Waiting for Superman, the mendacious film attacking public schools in America, that’s what and, most immediately, the book of the same title that promotes it. In one chapter, producer Lesley Chilcott compares differing approaches in Japanese and American (elementary) schools. I will quote the relevant passage at length:
Picture a teacher with a group of kindergartners gathered in a circle around her. “Today,” she says, “we’re going to learn to draw a picture of Daddy.” In the American classroom, each child is given a piece of paper and a bunch of crayons to draw picture of his or her own daddy. The teacher walks from table to table, offering help, advice, and praise for those twenty-five separate, different pictures [A].
In the Japanese classroom, the approach is very different. The teacher has an easel, and the children gather around her to talk about what Daddy looks like. One child says “He is medium height.” Another says, “He wears a suit.” Another says, “He has dark hair.” Together, they draw a group image of Daddy, which represents the combined efforts of all the children [B].
It is clear that we readers are supposed to see the Japanese way as superior because, after all, Japan outranks us on tests, selected ones anyway. But Herb would see it not so simply. He would have pointed out that these are two rather different lessons, designed to do rather different things. Why is B better than A? What are the assumed values behind each? Now, let us examine those values, each in turn, Herb would say.
What all do we expect from our schools? Better test scores? Is that all? Is the test score an end or a means? Does it really measure the end, or progress to it? Why do we teach math? To compete economically in the world market place? With whom? To what end? Are there, or should there be, other reasons? And to whom do we teach math? Do we try to teach it to all alike, or are our ends (whatever they are) more efficiently served by teaching more and better math to fewer, brighter kids?

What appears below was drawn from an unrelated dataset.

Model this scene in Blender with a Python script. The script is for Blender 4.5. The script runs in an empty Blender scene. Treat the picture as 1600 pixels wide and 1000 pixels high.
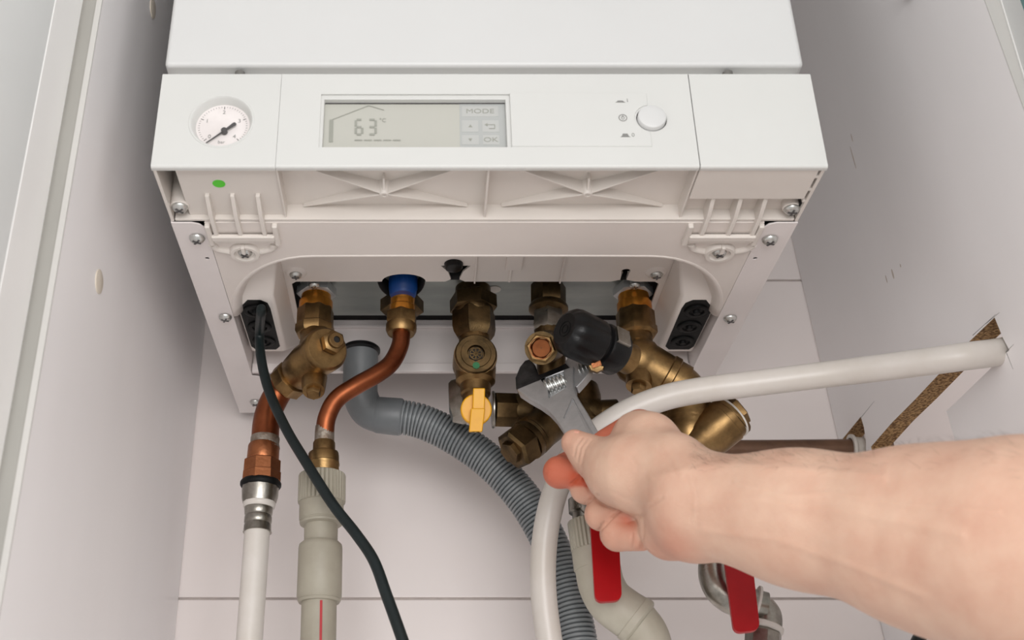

And on, and on. It could all become very complicated. Teacher’s meetings, or informal shop talk, for that matter, could start sounding like some debating society.
For that matter, who are the stakeholders in education who have a part in such discussions? Not teachers perhaps, depending on whether we consider teachers to be professionals or production workers, whether we consider them to be part of the community, or a conflicted interest. Perhaps such discussions are relevant, or even appropriate, only among upper-echelon policy makers. Are there ethical questions of conflict of interest here? This is, itself, a very deep philosophical question that goes to the heart of whom our schools serve, to what ends, how they are governed, and by whom.

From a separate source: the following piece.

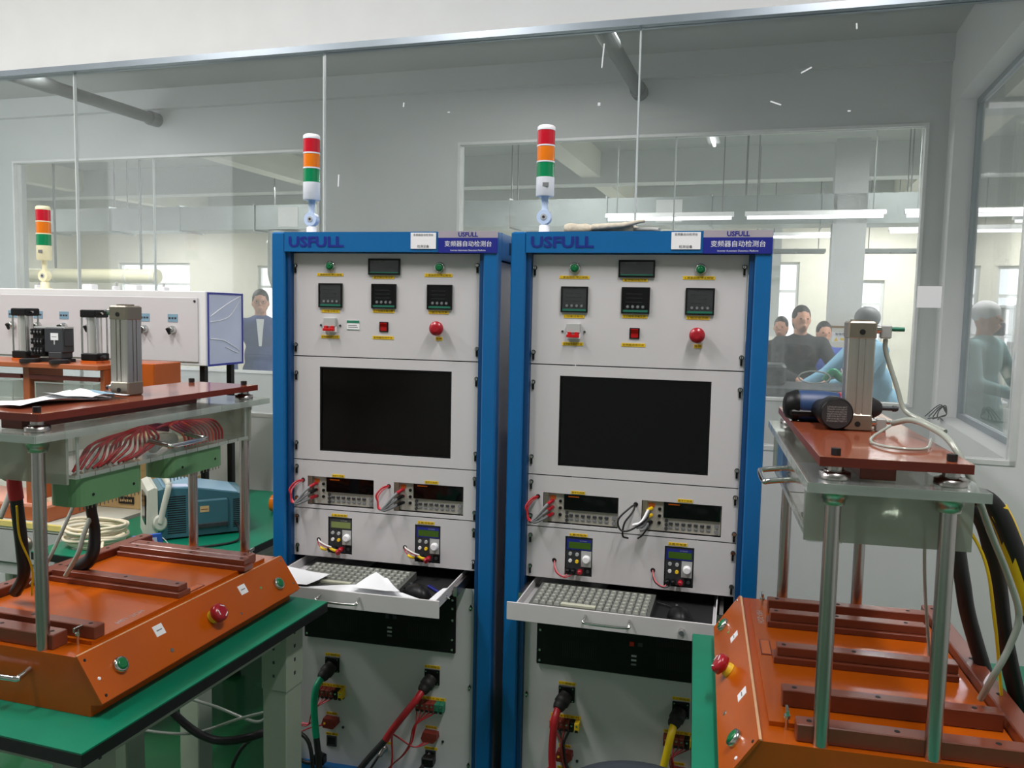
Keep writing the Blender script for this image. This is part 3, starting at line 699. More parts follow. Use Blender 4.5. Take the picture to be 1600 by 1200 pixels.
sheet('paper_sheet', [(.500, -.233), (.522, -.233), (.522, -.10), (.51, -.12)], .834, 'narrow strip of paper along the right side of the left rack drawer', curl=.004)
p = thing('pen', RP(1, .497, -.115, .823), 'blue ballpoint pen behind the mouse in the left rack drawer', 'pen', None, RZ[1]-.75)
MB().cyl((-.06, 0, 0), (.045, 0, 0), .004, 'ink_blue', 10).cyl((.045, 0, 0), (.06, 0, 0), .003, 'light_grey', 10, .001).build('barrel', p); MB().box(-.055, -.02, -.001, .001, .003, .006, 'ink_blue').build('clip', p)
# ------------------------------------------------------------------ signal towers
def make_tower(loc, body, label, rz=0, cream=False, note=False):
    t = thing('signal_tower', loc, label, 'signal light', 'red orange green signal towers', rz)
    pale = 'tower_cream' if cream else 'tower_pale'; wh = 'tower_cream' if cream else 'tower_white'
    MB().rings((0, 0, 0), (0, 0, 1), [(0, .034), (.004, .034), (.006, .020), (.03, .019), (.034, .014)], 24, wh).build('base', t)
    MB().box(-.010, .010, -.012, .012, .030, .062, pale, .002).cyl((0, -.014, .062), (0, .014, .062), .0265, pale, 28).cyl((0, -.016, .062), (0, -.014, .062), .011, 'light_grey', 16).cyl((0, -.017, .062), (0, -.016, .062), .005, 'dark_grey', 12).build('pivot_joint', t)
    MB().rings((0, 0, .085), (0, 0, 1), [(0, .013), (.012, .011), (.05, .014), (.053, .028)], 20, pale).build('stem', t)
    b = MB().rings((0, 0, .136), (0, 0, 1), [(0, .031), (.003, .033), (.068, .033)], 32, wh)
    if note: b.box(-.002, .02, -.0335, -.031, .168, .182, 'mid_grey')
    b.build('body', t)
    z = .204
    for m_ in ('green_lens', 'orange_lens', 'red_lens'):
        pr = [(0, .0318)]; n = 9
        for k in range(n): pr += [(.002+k*.0054, .0322), (.0045+k*.0054, .0314)]
        pr.append((.052, .0318))
        MB().rings((0, 0, z), (0, 0, 1), pr, 32, m_).build('lens', t)
        MB().rings((0, 0, z+.052), (0, 0, 1), [(0, .033), (.005, .033)], 32, wh).build('ring', t)
        z += .057
    MB().rings((0, 0, z), (0, 0, 1), [(0, .033), (.008, .032), (.013, .026), (.014, .012)], 32, 'label_white' if not cream else wh).build('cap', t)
    return t
TS = .765
a = make_tower((-.702, .055, 1.8152), 0, 'signal tower standing on top of the left blue rack'); a.scale = (TS,)*3
b = make_tower((.016, .055, 1.8152), 0, 'signal tower standing on top of the right blue rack, small mark on its white body', 0, False, True); b.scale = (TS,)*3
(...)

As I chased my tail to find a way to say this all reasonably succinctly, without my success, Bill Cope, the Boise Weekly columnist came to the rescue. Cope’s style is often rambly, gassy, even. But lately he has been addressing education issues, and he has been doing a good job of it, swatting some nails squarely on their heads. In his July 6 column, he was taking his shots at Superintendent Tom Luna in his usual folksy voice. He was framing it as a debate with an acquaintance, Red (for the color of his neck, no doubt), who delivers himself of his reactionary opinions in a hick-speak that makes Tow Mater sound sophisticated by comparison. It was amusing, if not substantial Cope, and then, there it was, in a few paragraphs:
“Listen, pal. If I did have that job–not that I’d want it, but if I had it–I’d be a damn sight better at it than him. And you want to know why? Because unlike Luna, I know the difference between ‘education’ and ‘training,’ that’s why.”
“What’s wrong with training, Cope? If it twern’t for someone training me, I’d have no idea hows to honeydip those septic tanks what puts food on my family’s table.”
“That’s just the point, Red. Training is all well and good. We need it, sure. But let’s not confuse it with education. Training is what you do with jumpy dogs and flabby bodies and people who need a marketable skill. Training’s for getting your hair to part a certain way or getting your little kid to use the toilet instead of his pants. You train your horse to barrel race and your bonsai to lean one way over another. But training and education are two different things, Red. And I’m afraid we don’t have many leaders in this state who know the difference. Least of all Tom Luna. He’s a ‘trained’ man, not an educated one. Just remember, there’s a lot more to a well-rounded education than what kind of job you get.”
“Now hold on a gull durn minute, Cope. What’s the point of an edgercation if’n it ain’t to train a feller for gettin’ a gull durn job? And when you say ‘well-rounded edgercation,’ you mean like … what? Like learning to be both a dental assistant and a diesel mechanic?”
“Uh … not exactly. I mean learning more than you need to know just to earn a paycheck. I mean learning so much about so many things that your brain needs to grow to fit it all in and your understanding needs to stretch out like a girdle to make some sense and shape out of it. To cram so much history and geography and arts and literature and languages and science and math and philosophy and even miscellaneous trivia into your skull that, eventually, you transcend yourself.
“That you realize you are part of something that is so much grander than a job market or a payroll or even an entire economy. To fill your senses with so much knowledge that there’s no room left for ignorance and prejudice and savagery. To send kids forth from school with a desire for ever more schooling, with a craving to continue learning and a thirst for wisdom. That’s what I mean by a ‘well-rounded education,’ Red. Think of it this way … training plugs you in. Education sets you free.”
“And what’s the point? What the U.S. of A. needs is more engineers, not more o’ your gull durn wisdom. We’ll be slipping off the top spot of the country pile if we don’t get our employee pool up to snuff.”
This is educational philosophy, Boise Weekly style, in the most basic terms, nicely said. The positions are exaggerated for effect and for clarity, but they sum up very nicely two philosophical currents that are driving the current debate surrounding the “Reform” movement. These two opposing philosophies will take us different places, result in different educational experiences, and benefit different groups of kids differently. They will serve the interests of different stakeholders differently. They may ultimately result in rather different American societies.
Most people regard such discussions as just so much idle twaddle. Teachers tend to be the worst offenders: “I have too much to do to waste time talking about it.” But we need to look down the road to where we want to go and to where trends are taking us. There’s an old proverb, “If you don’t know where you are going, you will likely end up somewhere else.”